The work (12 panels) was commissioned in 1453, when the artist was twenty-two years old, for the chapel of S. Luca in the church of S. Giustina, Padua. The figures represented, reading from upper left, are: St. Daniel of Padua, St. Jerome, the Virgin Mary, Christ, St. John the Apostle, St. Augustine of Hippo, St. Sebastian, St. Scolastica, St. Prosdocimus, St. Benedict and St. Justina.
The original wooden frame in which Mantegna's signature had been incised was destroyed by lightning in the 17th century. Its loss radically alters the composition, as can be seen by the considerable difference in scale between the two registers. It is thus worth attempting a reconstruction, in order to grasp the meaning of the whole work.

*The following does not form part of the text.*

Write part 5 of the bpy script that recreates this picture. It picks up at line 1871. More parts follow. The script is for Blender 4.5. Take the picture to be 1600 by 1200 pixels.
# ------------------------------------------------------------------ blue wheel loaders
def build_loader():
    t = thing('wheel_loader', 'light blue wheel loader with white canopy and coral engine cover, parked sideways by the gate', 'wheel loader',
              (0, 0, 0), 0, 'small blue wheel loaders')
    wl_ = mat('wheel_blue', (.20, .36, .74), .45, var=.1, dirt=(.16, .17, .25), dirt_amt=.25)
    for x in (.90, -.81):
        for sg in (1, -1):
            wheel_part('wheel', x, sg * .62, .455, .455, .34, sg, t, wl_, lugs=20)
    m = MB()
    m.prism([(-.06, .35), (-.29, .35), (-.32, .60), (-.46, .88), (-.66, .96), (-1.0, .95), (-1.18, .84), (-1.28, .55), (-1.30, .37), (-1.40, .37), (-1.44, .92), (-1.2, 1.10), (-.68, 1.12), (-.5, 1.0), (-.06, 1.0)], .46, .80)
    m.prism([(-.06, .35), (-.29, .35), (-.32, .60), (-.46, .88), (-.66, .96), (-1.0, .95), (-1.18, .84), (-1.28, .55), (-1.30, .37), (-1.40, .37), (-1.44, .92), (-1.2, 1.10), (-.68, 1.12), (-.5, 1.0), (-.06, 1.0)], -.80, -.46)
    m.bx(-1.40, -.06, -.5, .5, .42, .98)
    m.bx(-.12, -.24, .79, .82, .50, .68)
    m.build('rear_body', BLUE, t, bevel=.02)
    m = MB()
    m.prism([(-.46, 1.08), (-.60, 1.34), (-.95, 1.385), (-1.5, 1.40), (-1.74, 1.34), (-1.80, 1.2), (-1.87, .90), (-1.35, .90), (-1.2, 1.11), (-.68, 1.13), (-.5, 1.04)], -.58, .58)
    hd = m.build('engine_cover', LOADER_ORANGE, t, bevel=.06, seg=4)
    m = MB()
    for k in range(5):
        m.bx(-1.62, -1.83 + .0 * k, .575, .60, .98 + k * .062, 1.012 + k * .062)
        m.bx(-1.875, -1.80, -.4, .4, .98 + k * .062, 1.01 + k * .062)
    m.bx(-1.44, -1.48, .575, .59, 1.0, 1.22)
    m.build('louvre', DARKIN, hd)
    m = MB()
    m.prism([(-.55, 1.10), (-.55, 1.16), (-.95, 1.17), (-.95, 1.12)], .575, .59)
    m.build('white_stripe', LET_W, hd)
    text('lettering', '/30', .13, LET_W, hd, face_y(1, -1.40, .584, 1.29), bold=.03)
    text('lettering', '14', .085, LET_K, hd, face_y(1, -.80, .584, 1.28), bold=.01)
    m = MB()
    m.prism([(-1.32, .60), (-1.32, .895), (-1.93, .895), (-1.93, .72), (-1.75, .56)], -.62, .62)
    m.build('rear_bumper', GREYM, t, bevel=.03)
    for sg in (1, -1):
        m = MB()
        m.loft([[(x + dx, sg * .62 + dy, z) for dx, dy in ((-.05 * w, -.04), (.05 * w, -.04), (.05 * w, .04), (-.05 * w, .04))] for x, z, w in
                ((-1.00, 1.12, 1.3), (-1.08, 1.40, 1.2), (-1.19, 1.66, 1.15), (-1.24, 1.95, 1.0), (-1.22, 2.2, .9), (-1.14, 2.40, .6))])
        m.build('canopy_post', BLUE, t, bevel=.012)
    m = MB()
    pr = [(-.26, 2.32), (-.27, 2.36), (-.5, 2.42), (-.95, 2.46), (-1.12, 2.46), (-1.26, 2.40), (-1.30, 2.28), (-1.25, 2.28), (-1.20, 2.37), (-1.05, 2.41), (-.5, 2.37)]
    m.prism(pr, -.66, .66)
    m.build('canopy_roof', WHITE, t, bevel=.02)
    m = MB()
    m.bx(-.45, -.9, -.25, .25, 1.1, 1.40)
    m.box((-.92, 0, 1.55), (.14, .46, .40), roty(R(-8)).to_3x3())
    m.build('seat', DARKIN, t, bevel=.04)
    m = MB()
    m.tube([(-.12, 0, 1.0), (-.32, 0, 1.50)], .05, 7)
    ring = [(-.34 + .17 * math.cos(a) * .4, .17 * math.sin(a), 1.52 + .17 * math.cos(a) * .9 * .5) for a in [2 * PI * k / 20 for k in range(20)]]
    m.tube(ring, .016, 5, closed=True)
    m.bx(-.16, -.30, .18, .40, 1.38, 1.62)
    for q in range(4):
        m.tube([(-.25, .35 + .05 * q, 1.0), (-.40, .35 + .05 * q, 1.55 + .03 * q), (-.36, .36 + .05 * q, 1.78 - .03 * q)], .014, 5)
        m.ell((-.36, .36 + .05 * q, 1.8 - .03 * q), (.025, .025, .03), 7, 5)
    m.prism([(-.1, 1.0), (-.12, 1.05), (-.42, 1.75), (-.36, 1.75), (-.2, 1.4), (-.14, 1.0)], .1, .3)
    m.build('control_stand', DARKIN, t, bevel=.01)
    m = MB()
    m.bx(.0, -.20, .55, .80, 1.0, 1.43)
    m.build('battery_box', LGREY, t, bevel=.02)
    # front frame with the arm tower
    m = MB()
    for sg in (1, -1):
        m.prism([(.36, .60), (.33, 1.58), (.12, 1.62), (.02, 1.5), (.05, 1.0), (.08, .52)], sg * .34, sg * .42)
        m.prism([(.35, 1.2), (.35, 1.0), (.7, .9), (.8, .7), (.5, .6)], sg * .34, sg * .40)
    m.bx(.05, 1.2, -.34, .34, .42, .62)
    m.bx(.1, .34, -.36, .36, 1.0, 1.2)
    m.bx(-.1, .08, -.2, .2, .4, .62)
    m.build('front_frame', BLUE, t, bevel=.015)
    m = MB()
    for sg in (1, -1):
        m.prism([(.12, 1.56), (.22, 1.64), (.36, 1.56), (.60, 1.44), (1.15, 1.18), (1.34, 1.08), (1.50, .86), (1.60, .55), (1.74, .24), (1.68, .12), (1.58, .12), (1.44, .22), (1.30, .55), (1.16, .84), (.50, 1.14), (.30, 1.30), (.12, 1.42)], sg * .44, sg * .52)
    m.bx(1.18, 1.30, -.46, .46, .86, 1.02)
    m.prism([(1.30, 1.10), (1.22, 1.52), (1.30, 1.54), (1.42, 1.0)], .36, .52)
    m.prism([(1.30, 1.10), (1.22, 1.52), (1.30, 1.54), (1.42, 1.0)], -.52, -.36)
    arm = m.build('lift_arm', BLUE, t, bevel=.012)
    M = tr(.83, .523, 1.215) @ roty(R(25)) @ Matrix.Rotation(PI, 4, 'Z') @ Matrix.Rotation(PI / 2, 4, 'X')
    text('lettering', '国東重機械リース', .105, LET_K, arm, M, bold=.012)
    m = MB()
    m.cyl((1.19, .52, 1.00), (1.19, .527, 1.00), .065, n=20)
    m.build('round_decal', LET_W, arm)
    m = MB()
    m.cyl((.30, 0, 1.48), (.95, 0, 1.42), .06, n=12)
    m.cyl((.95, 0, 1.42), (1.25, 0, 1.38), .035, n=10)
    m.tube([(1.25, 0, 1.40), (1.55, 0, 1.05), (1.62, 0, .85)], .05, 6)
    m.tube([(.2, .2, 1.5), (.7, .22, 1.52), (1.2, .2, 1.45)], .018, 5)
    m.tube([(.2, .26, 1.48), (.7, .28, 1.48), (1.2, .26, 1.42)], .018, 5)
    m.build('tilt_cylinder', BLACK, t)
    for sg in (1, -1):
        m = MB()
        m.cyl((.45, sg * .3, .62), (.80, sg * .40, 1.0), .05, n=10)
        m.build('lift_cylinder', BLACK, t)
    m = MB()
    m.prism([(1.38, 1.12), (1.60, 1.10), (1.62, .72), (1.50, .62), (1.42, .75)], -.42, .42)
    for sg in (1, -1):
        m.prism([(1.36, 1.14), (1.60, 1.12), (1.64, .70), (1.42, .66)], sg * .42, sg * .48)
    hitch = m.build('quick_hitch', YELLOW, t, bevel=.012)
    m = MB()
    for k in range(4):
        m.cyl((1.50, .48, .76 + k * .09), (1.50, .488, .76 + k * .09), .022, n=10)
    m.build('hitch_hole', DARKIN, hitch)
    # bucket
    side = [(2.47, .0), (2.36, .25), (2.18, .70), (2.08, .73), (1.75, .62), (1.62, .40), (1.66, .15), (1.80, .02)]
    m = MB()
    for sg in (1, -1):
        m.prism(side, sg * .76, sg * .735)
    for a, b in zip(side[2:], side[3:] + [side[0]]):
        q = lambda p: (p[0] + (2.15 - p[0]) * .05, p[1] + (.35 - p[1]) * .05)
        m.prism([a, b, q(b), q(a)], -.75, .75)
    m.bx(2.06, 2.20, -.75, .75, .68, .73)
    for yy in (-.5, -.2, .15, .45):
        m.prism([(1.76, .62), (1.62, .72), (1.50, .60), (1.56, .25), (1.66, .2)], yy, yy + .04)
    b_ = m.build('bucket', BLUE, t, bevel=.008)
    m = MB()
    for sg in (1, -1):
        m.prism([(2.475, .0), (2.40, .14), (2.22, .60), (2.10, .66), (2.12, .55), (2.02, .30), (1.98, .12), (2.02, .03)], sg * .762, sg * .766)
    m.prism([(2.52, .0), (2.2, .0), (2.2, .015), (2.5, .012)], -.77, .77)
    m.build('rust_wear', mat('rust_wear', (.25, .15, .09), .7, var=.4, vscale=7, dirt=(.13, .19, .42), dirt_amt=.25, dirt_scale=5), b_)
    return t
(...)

Probably commissioned by the donors to execute a Gothic-type altarpiece, Mantegna must have succeeded in altering the scheme substantially by inserting a thick molding between the two orders. This division set the two ranges much farther apart than they are today. Another device used by the artist to avoid the effect of caged images is the perspective in the centre of the composition whereby the upper panels were made smaller to suggest distance while the lower panels were made larger to imply that they are closer to the spectator. But the most sensational means is the stepped pavement, which must have been the ground plane of the suggested architectural construction. The whole must have made a sort of two-storied loggia, housing figures engaged in a Sacra Conversazione.
Even without its original framework, the separate figures remain highly impressive. A lyric quality, unequalled in Mantegna's other work, is generated by the illusionistic effect of the figures, achieved by means of their "wet drapery," which Mantegna must have rediscovered by studying classic Roman sculpture.